The Church Commissioners, owners of the freehold, signed a forty-year lease extension with Lambeth Council last Monday.

Andrew Brown, Chief Executive, said, "The fact the park is used is a great pleasure to us." Councillor Peter Truesdale remarked that the nineteenth century Archbishop of Canterbury, Archibald Campbell Tait, had been a true visionary when he chose to share his garden wth the community in the interests of health and well-being.

With the previous ninety-year lease coming to an end, the extension was not a foregone conclusion. Local residents, headed by Sarah O'Connell, were concerned that the land would be turned over to commercial property developers. The Friends of Archbishop's Park was set up in June 2000 to lobby for continued public access to the park. With the area along the river becoming increasingly built-up, there is ever more, not less, demand for green space and leisure and recreation facilities in the area.

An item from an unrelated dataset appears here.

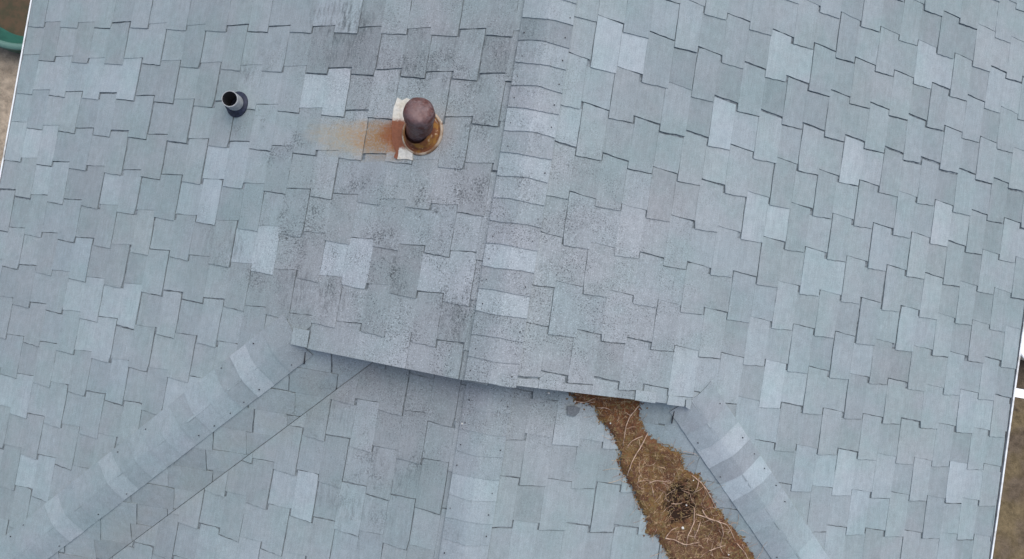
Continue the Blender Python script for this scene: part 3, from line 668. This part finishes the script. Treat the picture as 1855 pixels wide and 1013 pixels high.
# fine straw, rootlets and leaf bits lying through it
m = NT('dry_straw'); oi = m.noise(30, detail=1)
MSTR = m.out(m.mix(m.ramp(oi, .4, .6), (.42,.30,.18), (.17,.090,.05)), .85)
m = NT('pale_stem'); MSTEM = m.out(m.mix(m.ramp(m.noise(40, detail=3), .35, .65), (.50,.36,.27), (.30,.20,.14)), .8)
m = NT('stone'); MSTONE = m.out((.55,.54,.50), .8)
m = NT('leaf_bits'); MLEAF = m.out(m.mix(m.ramp(m.noise(25, detail=2), .42, .58), (.085,.040,.022), (.15,.105,.045)), .85)
def scatter(n, f, seed, spill=False):
    r = random.Random(seed); k = 0
    while k < n:
        x, y = r.uniform(.40, 2.2), r.uniform(-2.4, -.79)
        if abs(x+y+.12) > .5 or not (inside(x, y) or (spill and edged(x, y) < r.expovariate(170))): continue
        f(r, x, y); k += 1
bm = bmesh.new()
def dark_patch(x, y): return ((x-1.125)/.085)**2 + ((y+1.335)/.115)**2 < 1 + 1.6*noise.noise((x*14, y*14, 4))
def straw(r, x, y):
    if not inside(x, y) or edged(x, y) < .012 or (dark_patch(x, y) and r.random() < .6): return
    if r.random() < .55 and math.hypot((x-1.12)/.2, (y+1.33)/.2) < 1 and r.random() < .5: return
    a = r.uniform(0, math.pi*2); L = r.choice([.015,.02,.03,.04,.06,.09])*r.uniform(.6, 1.3); b = r.uniform(-.9, .9); pts = []
    for k in range(5):
        t = k/4; aa = a + b*t; x += math.cos(aa)*L/4; y += math.sin(aa)*L/4
        pts.append((x, y, max(debz(x, y), roofz(x, y)+.002) + .0015 + .006*math.sin(t*3.1)*r.random()))
    tube(bm, pts, r.uniform(.0005, .0011), 3, False)
scatter(3400, straw, 3, True)
tag(from_bm('dry_straw', bm, MSTR), 'fine dry straw strewn over the brown litter in the right valley', 'straw', kind='stuff')
bm = bmesh.new()
def rootlet(r, x, y):
    if y > -1.1 and r.random() < .7: return
    a = r.uniform(0, 6.28); L = r.uniform(.05, .15); pts = []; w = r.uniform(-2, 2)
    for k in range(9):
        a += w*.12 + r.gauss(0, .28); x += math.cos(a)*L/8; y += math.sin(a)*L/8
        pts.append((x, y, max(debz(x, y), roofz(x, y)+.002) + .003 + .004*abs(math.sin(k))))
    tube(bm, pts, [.0013*(1-.07*k) for k in range(9)], 4, False)
scatter(120, rootlet, 8)
tag(from_bm('rootlets', bm, MSTEM), 'thin curled pale rootlets tangled over the litter in the right valley', 'roots', kind='stuff')
bm = bmesh.new()
def leafbit(r, x, y):
    if dark_patch(x, y) and r.random() < .65: return
    a = r.uniform(0, 6.28); L, w = r.uniform(.005, .014), r.uniform(.002, .006); z = debz(x, y)+.001
    d = Vector((math.cos(a), math.sin(a), r.uniform(-.4,.4)))*L; s2 = Vector((-math.sin(a), math.cos(a), r.uniform(-.4,.4)))*w; p = Vector((x, y, z+.002))
    bm.faces.new([bm.verts.new(p+v) for v in (d, s2, -d*.9, -s2)])
scatter(5200, leafbit, 4, True)
tag(from_bm('leaf_crumbs', bm, MLEAF), 'small brown leaf crumbs lying on the litter in the right valley', 'leaves', kind='stuff')
TL = ['long pale stem arching down from the rake edge at the top of the litter', 'straight pale stem slanting down left past the litter narrows', 'short thin stem beside the slanting stem at the narrows',
 'curved pale stem lying just under the rake edge at the upper left tip', 'dark edged stem bowing along the right rim beside the dark wet patch', 'upright pale stem running down just below the dark wet patch',
 'branching pale stem bending right then down below the dark patch', 'short upright stem right of the long stem under the dark patch', 'long pale stem following the right rim of the litter below the dark patch',
 'crinkled pale stem across the lower left of the litter', 'short stem lying flat near the bottom right of the litter', 'pale root curving out at the bottom right rim of the litter', 'thin stem lying level above the dark wet patch',
 'tiny stem hanging from the level stem above the dark patch', 'pale chip of stem lying in the dark wet patch', 'short stem slanting to the upper right corner of the dark patch', 'short curved stem lying under the rake edge', 'tiny bent stem at the lower left notch of the litter']
for k, t_ in enumerate(TWIGS):
    r = random.Random(k+50); pts = catmull([(x, y, 0) for x, y in t_], 5)
    P3 = []
    for i, p in enumerate(pts):
        t = i/(len(pts)-1); x, y = p.x + .003*noise.noise((p.x*40, p.y*40, k)), p.y + .003*noise.noise((p.x*40, p.y*40, k+9))
        P3.append((x, y, max(debz(x, y), roofz(x, y)) + .004 + .014*math.sin(math.pi*t)))
    o_ = Vector(P3[0]); bm = bmesh.new(); r0 = .0034 if len(t_) > 3 else .0026
    tube(bm, [Vector(p)-o_ for p in P3], [r0*(1-.55*i/len(P3)) for i in range(len(P3))], 6)
    if len(t_) > 3:      # a side shoot or two
        for q in (len(P3)//3, 2*len(P3)//3):
            b = Vector(P3[q])-o_; a = r.uniform(0, 6.28); s_pts = [b]
            for i in range(4): a += r.uniform(-.6,.6); s_pts.append(s_pts[-1] + Vector((math.cos(a), math.sin(a), r.uniform(-.1,.1)))*.014)
            tube(bm, s_pts, [.0013,.0012,.001,.0008,.0005], 5)
    o = from_bm('dead_stem', bm, MSTEM, smooth=True); o.location = o_
    tag(o, TL[k], 'stem', 'dead stems lying in the valley litter')
PLb = ['white pebble in the middle of the dark wet patch', 'larger white pebble below the dark wet patch', 'pale pebble on the upper right edge of the litter', 'pale pebble on the narrow neck of the litter', 'pale pebble under the rake edge at the left tip', 'pale pebble near the bottom right of the litter', 'pale pebble right above the dark wet patch']
for k, (x, y) in enumerate(PEB + [(.301,-.822), (-.111,-1.034)]):
    bm = bmesh.new(); bmesh.ops.create_icosphere(bm, subdivisions=2, radius=[.0055,.008,.005,.0045,.0055,.0045,.004,.006,.0045][k])
    for v in bm.verts: v.co *= 1+.25*noise.noise(v.co*300+Vector((k,0,0))); v.co.z *= .7
    z = max(debz(x, y) if inside(x, y) else -9, (zplane(x, y, ER)+.011) if k != 8 else zplane(x, y, EL)+.016)
    o = from_bm('pebble', bm, MSTONE, smooth=True); o.location = (x, y, z+.003)
    tag(o, (PLb + ['white pebble on the lower roof left of the rust brown litter tip', 'tiny white pebble beside the ridge caps of the lower wing'])[k], 'pebble', 'pale pebbles scattered on the roof')
bm = bmesh.new(); c_ = [(-.037,.022),(.0,.027),(.034,.020),(.030,-.004),(.012,-.027),(-.03,-.022)]
zc = lambda x, y, h: -DROP-abs(x)*T+h
prism(bm, [(a, b, zc(.448+a, 0, .019)-zc(.448, 0, 0)) for a, b in c_][::-1], [(a, b, zc(.448+a, 0, .010)-zc(.448, 0, 0)) for a, b in c_][::-1])
o = from_bm('shingle_scrap', bm, MS); o.location = (.448, -.900, zc(.448, 0, 0)); o.color = (.62,.60,.62,1)
tag(o, 'small torn dark grey shingle scrap lying below the left tip of the litter', 'scrap')

# ---------------------------------------------------------------- things in the yard beyond the eaves
m = NT('green_plastic'); a_ = m.noise(6, detail=3)
MGREEN = m.out(m.mix(m.ramp(a_, .4, .6), (.008,.058,.042), (.014,.082,.058)), .5, 0, .4)
m = NT('green_rim'); MRIM = m.out((.075,.150,.125), .5, 0, .4)
m = NT('rotting_leaves'); MROT = m.out(m.mix(m.ramp(m.noise(9, detail=5, rough=.7), .4, .6), (.055,.050,.030), (.085,.058,.036)), .95)
pool = tag(empty('wading_pool', (-4.905, 1.87, ZG+.05)), 'round green plastic wading pool full of old leaves beyond the upper left eave', 'pool')
RP = .64
bm = bmesh.new(); lathe(bm, [(RP*.70,.01),(RP*.74,.02),(RP*.80,.06),(RP*.98,.165),(RP*.985,.170),(RP*1.03,.155),(RP*1.04,.14),(RP*1.03,.02),(RP*1.0,-.06),(RP*.7,-.06)], n=72)
o = from_bm('pool_wall', bm, MGREEN, smooth=True); o.parent = pool
bm = bmesh.new(); lathe(bm, [(RP*.945,.176),(RP*.96,.19),(RP*.99,.196),(RP*1.03,.19),(RP*1.05,.176),(RP*1.03,.165),(RP*.96,.165),(RP*.945,.176)], n=72)
o = from_bm('pool_rim', bm, MRIM, smooth=True); o.parent = pool
bm = bmesh.new(); rg = lathe(bm, [(.001,.09),(RP*.3,.085),(RP*.5,.055),(RP*.78,.05)], n=48)
for v in bm.verts: v.co.z += .02*noise.noise(v.co*7)
o = from_bm('leaf_bed', bm, MROT, smooth=True); o.parent = pool

bm = bmesh.new()
prism(bm, [(4.0,-.50,ZG+1.12),(6.6,-.57,ZG+1.12),(6.6,-.50,ZG+1.12),(4.0,-.43,ZG+1.12)], [(4.0,-.50,ZG+1.08),(6.6,-.57,ZG+1.08),(6.6,-.50,ZG+1.08),(4.0,-.43,ZG+1.08)])
bench = tag(empty('white_trestle', (5.5, -.52, ZG)), 'white painted plank on posts standing beyond the right eave', 'trestle')
o = from_bm('plank', bm, MWP); o.location = (-5.5, .52, -ZG); o.parent = bench
for x in (4.7, 6.4):
    bm = bmesh.new(); box(bm, -.03, .03, -.03, .03, -.1, 1.08); o = from_bm('post', bm, MWP); o.location = (x-5.5, .02 if x > 5 else .055, 0); o.parent = bench
tub = tag(empty('plastic_tub', (4.80, .05, ZG)), 'white round plastic tub standing behind the white plank beyond the right eave', 'tub')
bm = bmesh.new(); lathe(bm, [(.001,.03),(.20,.03),(.235,.40),(.26,.42),(.275,.41),(.275,.39),(.25,.38),(.21,.0),(.001,0)], n=56)
o = from_bm('tub_body', bm, MWP, smooth=True); o.parent = tub
for a in (0.6, 3.7):
    pts = [(.27*math.cos(a+d), .27*math.sin(a+d), .40) for d in (-.18,)] + [(.32*math.cos(a+d), .32*math.sin(a+d), .41) for d in (-.14,0,.14)] + [(.27*math.cos(a+.18), .27*math.sin(a+.18), .40)]
    bm = bmesh.new(); tube(bm, catmull(pts, 4), .009, 8); o = from_bm('handle', bm, MWP, smooth=True); o.parent = tub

The park belongs to Lambeth Palace, home to the Archbishop of Canterbury and his family. The palace gardens were formally opened to the public in 1901, and half of the twenty acres now forms Archbishop's Park. It presently has two soccer pitches; several tennis courts; netball, cricket, and athletic facilities; as well as a play area for children at the northern end.

Now the lease has been secured, final consultations can take place on the management plan for the park. The plan involves fifty proposals for improved facilities and aims to capture some of the funding available in the area. Cross River Partnership is working together with Groundwork on designs to put the plan into practice, and Lambeth Riverside SRB is providing the bulk of the funding.